Start Information provided

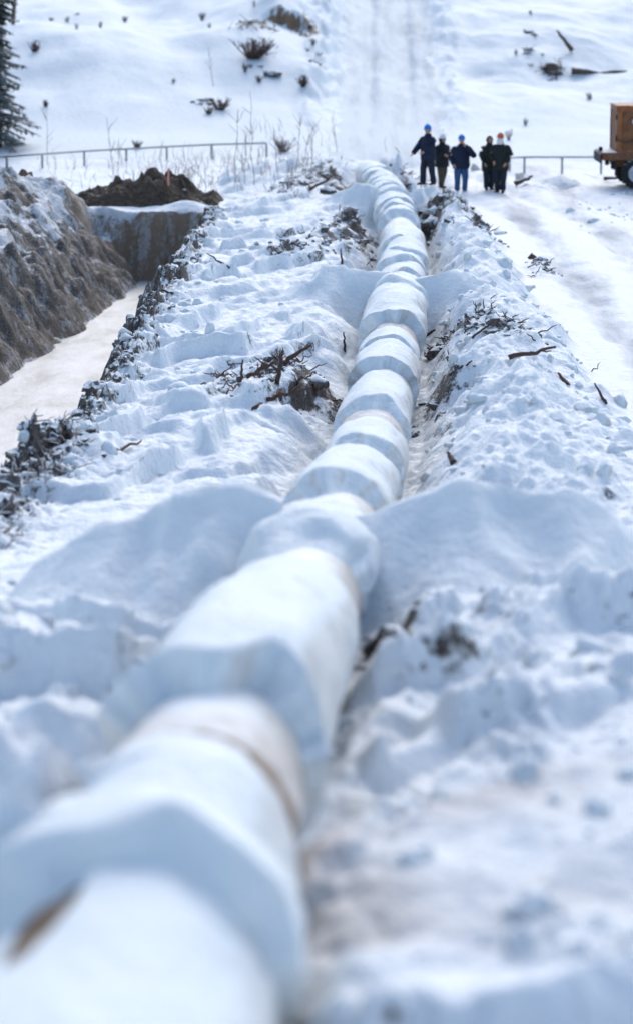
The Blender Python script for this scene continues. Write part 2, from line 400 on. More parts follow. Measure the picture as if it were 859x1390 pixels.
    soil = np.maximum(soil, offt*.75*np.exp(-((X+.1)/.8)**2-((Y-OCY+.6)/2.4)**2)*np.clip(.75+1.2*fbm((X+Y*.25)/.35, Y/2.2, 14, 3), 0, 1.2))
    soil = np.maximum(soil, hill*.28*np.exp(-((X+.4)/1.3)**2-((Y-OCY)/7)**2)*offt)
    soil = np.maximum(soil, berm*(.17+.20*np.clip(fbm(X/.9, Y/2.2, 58, 3), 0, 1)) + lump*(.06+.13*cl_*(X > 0)))
    soil = soil*(1-rd)
    sand = 1.0*c1*sm(2.4, .6, X)*sm(10.8, 11.4, Y)*(.7+.6*fbm(X/.9, Y/1.2, 79, 3)) + .35*near*np.exp(-((d-.62)/.30)**2)
    return z, soil, sand
def hit(px, py, t0=8, t1=320):
    tt = np.exp(np.linspace(math.log(t0), math.log(t1), 2600))
    a = np.array(P(px, py, 1.0)) - np.array((0, 0, CZ))
    X = a[0]*tt; Y = a[1]*tt; Z = CZ + a[2]*tt
    h = height(X, Y); bel = np.nonzero(Z <= h)[0]
    i = bel[0] if len(bel) else len(tt)-1
    return Vector((X[i], Y[i], h[i]))
def gz(x, y): return float(height(np.array([x]), np.array([y]))[0])
def gzs(pts):
    a = np.array(pts, float); return height(a[:, 0], a[:, 1])
def flat_hit(px, py, z=0.0):
    a = P(px, py, 1.0) - Vector((0, 0, CZ)); t = (z-CZ)/a.z
    return Vector((a.x*t, a.y*t, z))
# where bare soil and roots show, plus one painted patch of hollow shade (px, py, rx, ry, amount, lump)
_s = [(585, 296, .9, 2.2, .80, .30), (560, 285, .5, 1.2, .8, .22), (455, 330, 1.2, 2.0, .52, .10), (395, 350, 1.1, 1.6, .48, .08), (480, 306, .6, 1.6, .6, .2),
      (410, 518, .8, 2.1, .56, .12), (350, 530, .75, 1.5, .52, .07), (310, 545, .5, 1.0, .5, .05), (640, 468, .7, 2.0, .52, .10), (600, 520, .5, 1.8, .46, .08), (700, 488, .6, 1.4, .5, .08),
      (735, 358, .35, 1.6, .6, .12), (655, 325, .5, 1.5, .55, .1), (445, 248, 1.0, 4, .56, .12), (400, 262, .8, 2.5, .5, .08), (550, 250, 1.0, 4, .56, .15), (600, 560, .4, 1.0, .4, .05),
      (600, 1265, .5, .4, .5, .12), (760, 1225, .4, .4, .5, .12), (500, 890, .4, .7, .4, .02),
      (735, 250, 1.5, 1.8, .4, .12), (600, 440, .22, 1.1, .75, .0), (528, 900, .20, 1.0, .98, .0)]  # last entry paints the shade of the hollow beside the pipe as soil
for (a, b_, rx, ry, am, lp) in _s:
    q = flat_hit(a, b_, float(base(np.array([flat_hit(a, b_, .6 if b_ > 700 else 0).y]))[0]))
    SOIL_SHADE.append((q.x, q.y, rx, ry, am, lp))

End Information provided

### Work to complete
Extract the full listing above verbatim; pictures are to be left out of the copy.

### Output
The Blender Python script for this scene continues. Write part 2, from line 400 on. More parts follow. Measure the picture as if it were 859x1390 pixels.
    soil = np.maximum(soil, offt*.75*np.exp(-((X+.1)/.8)**2-((Y-OCY+.6)/2.4)**2)*np.clip(.75+1.2*fbm((X+Y*.25)/.35, Y/2.2, 14, 3), 0, 1.2))
    soil = np.maximum(soil, hill*.28*np.exp(-((X+.4)/1.3)**2-((Y-OCY)/7)**2)*offt)
    soil = np.maximum(soil, berm*(.17+.20*np.clip(fbm(X/.9, Y/2.2, 58, 3), 0, 1)) + lump*(.06+.13*cl_*(X > 0)))
    soil = soil*(1-rd)
    sand = 1.0*c1*sm(2.4, .6, X)*sm(10.8, 11.4, Y)*(.7+.6*fbm(X/.9, Y/1.2, 79, 3)) + .35*near*np.exp(-((d-.62)/.30)**2)
    return z, soil, sand
def hit(px, py, t0=8, t1=320):
    tt = np.exp(np.linspace(math.log(t0), math.log(t1), 2600))
    a = np.array(P(px, py, 1.0)) - np.array((0, 0, CZ))
    X = a[0]*tt; Y = a[1]*tt; Z = CZ + a[2]*tt
    h = height(X, Y); bel = np.nonzero(Z <= h)[0]
    i = bel[0] if len(bel) else len(tt)-1
    return Vector((X[i], Y[i], h[i]))
def gz(x, y): return float(height(np.array([x]), np.array([y]))[0])
def gzs(pts):
    a = np.array(pts, float); return height(a[:, 0], a[:, 1])
def flat_hit(px, py, z=0.0):
    a = P(px, py, 1.0) - Vector((0, 0, CZ)); t = (z-CZ)/a.z
    return Vector((a.x*t, a.y*t, z))
# where bare soil and roots show, plus one painted patch of hollow shade (px, py, rx, ry, amount, lump)
_s = [(585, 296, .9, 2.2, .80, .30), (560, 285, .5, 1.2, .8, .22), (455, 330, 1.2, 2.0, .52, .10), (395, 350, 1.1, 1.6, .48, .08), (480, 306, .6, 1.6, .6, .2),
      (410, 518, .8, 2.1, .56, .12), (350, 530, .75, 1.5, .52, .07), (310, 545, .5, 1.0, .5, .05), (640, 468, .7, 2.0, .52, .10), (600, 520, .5, 1.8, .46, .08), (700, 488, .6, 1.4, .5, .08),
      (735, 358, .35, 1.6, .6, .12), (655, 325, .5, 1.5, .55, .1), (445, 248, 1.0, 4, .56, .12), (400, 262, .8, 2.5, .5, .08), (550, 250, 1.0, 4, .56, .15), (600, 560, .4, 1.0, .4, .05),
      (600, 1265, .5, .4, .5, .12), (760, 1225, .4, .4, .5, .12), (500, 890, .4, .7, .4, .02),
      (735, 250, 1.5, 1.8, .4, .12), (600, 440, .22, 1.1, .75, .0), (528, 900, .20, 1.0, .98, .0)]  # last entry paints the shade of the hollow beside the pipe as soil
for (a, b_, rx, ry, am, lp) in _s:
    q = flat_hit(a, b_, float(base(np.array([flat_hit(a, b_, .6 if b_ > 700 else 0).y]))[0]))
    SOIL_SHADE.append((q.x, q.y, rx, ry, am, lp))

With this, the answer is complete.